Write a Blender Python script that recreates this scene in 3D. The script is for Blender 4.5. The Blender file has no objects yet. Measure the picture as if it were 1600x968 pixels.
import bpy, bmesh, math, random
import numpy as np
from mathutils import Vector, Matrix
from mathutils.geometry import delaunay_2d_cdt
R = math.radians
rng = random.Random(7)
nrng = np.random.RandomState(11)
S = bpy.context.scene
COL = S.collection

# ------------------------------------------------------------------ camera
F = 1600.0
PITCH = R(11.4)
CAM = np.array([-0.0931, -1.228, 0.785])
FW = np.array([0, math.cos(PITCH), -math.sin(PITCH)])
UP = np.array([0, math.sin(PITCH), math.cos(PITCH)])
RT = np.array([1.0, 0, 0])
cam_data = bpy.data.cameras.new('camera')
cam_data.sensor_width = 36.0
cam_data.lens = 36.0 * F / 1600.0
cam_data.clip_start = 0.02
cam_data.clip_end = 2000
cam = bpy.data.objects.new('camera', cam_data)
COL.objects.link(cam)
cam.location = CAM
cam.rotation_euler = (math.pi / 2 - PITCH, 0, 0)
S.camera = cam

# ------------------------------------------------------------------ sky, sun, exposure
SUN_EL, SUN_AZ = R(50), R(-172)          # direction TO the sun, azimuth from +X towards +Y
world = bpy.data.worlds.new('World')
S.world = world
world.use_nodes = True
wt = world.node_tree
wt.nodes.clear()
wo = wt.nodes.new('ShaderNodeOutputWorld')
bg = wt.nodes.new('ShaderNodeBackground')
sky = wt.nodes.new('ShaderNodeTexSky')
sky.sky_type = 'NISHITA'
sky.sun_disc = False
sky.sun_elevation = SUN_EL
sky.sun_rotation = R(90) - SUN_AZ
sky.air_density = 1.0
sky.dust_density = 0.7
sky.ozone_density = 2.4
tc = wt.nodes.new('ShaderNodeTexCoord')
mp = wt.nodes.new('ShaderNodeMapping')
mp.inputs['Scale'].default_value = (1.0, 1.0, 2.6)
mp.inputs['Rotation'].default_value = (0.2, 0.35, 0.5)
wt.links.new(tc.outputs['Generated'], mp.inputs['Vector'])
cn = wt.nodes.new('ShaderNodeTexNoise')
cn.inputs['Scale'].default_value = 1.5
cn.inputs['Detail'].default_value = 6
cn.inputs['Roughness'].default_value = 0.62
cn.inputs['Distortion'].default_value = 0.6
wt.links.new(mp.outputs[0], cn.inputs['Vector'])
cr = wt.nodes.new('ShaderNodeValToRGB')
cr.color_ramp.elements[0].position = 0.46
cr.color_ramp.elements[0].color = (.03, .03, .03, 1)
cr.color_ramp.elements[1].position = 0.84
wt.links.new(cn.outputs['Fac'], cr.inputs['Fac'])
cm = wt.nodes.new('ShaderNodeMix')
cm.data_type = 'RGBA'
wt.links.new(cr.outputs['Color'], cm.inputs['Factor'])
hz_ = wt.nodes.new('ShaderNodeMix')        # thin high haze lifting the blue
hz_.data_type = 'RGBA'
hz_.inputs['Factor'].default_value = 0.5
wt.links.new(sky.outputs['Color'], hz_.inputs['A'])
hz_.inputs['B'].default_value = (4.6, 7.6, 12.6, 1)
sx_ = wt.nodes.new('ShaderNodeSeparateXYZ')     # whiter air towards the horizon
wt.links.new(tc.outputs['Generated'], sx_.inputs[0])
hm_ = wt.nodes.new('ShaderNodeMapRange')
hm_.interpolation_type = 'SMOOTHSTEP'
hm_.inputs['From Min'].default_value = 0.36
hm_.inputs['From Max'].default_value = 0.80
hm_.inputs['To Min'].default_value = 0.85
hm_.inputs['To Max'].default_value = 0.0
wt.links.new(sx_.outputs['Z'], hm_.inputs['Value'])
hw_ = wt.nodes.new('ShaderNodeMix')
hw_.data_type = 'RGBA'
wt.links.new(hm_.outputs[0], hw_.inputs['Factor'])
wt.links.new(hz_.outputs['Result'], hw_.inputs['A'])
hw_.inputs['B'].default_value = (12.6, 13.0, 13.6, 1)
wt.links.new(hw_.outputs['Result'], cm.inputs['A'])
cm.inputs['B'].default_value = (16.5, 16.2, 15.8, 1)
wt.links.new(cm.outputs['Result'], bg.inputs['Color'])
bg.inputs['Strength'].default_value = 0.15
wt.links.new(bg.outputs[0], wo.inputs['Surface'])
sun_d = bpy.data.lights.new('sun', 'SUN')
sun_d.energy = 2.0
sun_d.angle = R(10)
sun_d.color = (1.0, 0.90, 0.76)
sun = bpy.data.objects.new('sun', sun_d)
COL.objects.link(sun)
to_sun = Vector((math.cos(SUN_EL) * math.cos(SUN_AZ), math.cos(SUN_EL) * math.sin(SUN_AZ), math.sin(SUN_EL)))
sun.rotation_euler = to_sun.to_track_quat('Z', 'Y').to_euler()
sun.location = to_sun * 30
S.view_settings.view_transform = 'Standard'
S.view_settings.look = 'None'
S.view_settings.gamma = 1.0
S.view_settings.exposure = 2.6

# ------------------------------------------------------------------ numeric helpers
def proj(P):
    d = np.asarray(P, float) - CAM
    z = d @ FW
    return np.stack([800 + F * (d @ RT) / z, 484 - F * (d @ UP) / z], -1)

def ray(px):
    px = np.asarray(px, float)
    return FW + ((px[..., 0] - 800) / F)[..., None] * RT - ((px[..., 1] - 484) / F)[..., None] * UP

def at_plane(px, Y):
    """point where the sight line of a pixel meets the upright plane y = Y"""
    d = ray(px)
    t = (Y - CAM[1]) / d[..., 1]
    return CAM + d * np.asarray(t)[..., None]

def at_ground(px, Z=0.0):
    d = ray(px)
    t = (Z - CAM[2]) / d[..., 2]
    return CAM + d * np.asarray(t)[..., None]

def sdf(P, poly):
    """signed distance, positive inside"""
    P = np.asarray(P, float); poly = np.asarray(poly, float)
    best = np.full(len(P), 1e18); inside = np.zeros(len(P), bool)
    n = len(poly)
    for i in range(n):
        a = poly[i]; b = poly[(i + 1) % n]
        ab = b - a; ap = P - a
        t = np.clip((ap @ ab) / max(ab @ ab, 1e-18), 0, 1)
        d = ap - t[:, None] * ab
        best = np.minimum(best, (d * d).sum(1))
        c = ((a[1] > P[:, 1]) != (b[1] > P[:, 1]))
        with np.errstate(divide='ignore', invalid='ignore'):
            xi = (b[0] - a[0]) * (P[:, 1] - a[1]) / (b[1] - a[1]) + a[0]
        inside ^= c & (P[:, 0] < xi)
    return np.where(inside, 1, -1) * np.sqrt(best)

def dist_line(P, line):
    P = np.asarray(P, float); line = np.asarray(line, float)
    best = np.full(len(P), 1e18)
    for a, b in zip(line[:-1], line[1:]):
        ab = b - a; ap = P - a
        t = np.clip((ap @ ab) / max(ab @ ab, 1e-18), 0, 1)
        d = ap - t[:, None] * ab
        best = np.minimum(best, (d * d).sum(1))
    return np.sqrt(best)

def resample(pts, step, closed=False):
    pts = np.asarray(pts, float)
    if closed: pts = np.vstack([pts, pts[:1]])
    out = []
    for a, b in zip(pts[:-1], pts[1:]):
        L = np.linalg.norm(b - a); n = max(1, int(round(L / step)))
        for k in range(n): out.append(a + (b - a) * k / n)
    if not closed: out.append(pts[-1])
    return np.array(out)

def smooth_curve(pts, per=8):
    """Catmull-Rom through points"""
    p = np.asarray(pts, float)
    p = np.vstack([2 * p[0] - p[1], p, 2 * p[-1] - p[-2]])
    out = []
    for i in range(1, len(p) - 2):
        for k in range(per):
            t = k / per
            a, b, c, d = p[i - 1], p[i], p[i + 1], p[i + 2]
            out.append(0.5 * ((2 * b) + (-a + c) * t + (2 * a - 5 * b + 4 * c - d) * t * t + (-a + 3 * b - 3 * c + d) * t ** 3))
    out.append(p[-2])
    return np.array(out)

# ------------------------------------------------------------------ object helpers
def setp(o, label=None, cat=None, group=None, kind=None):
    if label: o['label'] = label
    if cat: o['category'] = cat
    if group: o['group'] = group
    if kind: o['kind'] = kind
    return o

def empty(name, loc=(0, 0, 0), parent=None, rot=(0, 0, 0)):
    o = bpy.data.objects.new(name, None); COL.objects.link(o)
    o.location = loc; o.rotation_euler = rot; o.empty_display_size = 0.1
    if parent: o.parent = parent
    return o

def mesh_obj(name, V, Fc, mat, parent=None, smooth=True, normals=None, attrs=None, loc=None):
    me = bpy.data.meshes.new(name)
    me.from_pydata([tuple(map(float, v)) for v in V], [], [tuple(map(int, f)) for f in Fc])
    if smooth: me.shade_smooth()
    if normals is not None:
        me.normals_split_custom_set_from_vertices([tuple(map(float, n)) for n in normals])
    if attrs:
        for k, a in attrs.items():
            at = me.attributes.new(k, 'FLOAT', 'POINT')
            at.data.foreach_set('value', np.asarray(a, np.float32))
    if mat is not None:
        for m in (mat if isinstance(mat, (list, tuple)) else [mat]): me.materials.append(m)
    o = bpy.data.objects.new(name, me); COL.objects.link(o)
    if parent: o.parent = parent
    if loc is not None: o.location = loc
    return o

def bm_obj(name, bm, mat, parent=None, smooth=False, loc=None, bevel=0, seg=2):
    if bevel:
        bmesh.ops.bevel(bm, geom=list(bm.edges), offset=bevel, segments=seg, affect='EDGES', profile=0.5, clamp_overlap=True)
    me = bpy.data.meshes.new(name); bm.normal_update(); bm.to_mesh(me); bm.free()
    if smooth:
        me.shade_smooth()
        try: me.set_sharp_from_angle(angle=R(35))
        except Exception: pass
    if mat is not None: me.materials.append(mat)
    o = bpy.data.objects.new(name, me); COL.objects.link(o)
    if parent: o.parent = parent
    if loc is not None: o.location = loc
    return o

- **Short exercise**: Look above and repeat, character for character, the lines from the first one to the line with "COL = S.collection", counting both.

- **Result of this exercise**:
Write a Blender Python script that recreates this scene in 3D. The script is for Blender 4.5. The Blender file has no objects yet. Measure the picture as if it were 1600x968 pixels.
import bpy, bmesh, math, random
import numpy as np
from mathutils import Vector, Matrix
from mathutils.geometry import delaunay_2d_cdt
R = math.radians
rng = random.Random(7)
nrng = np.random.RandomState(11)
S = bpy.context.scene
COL = S.collection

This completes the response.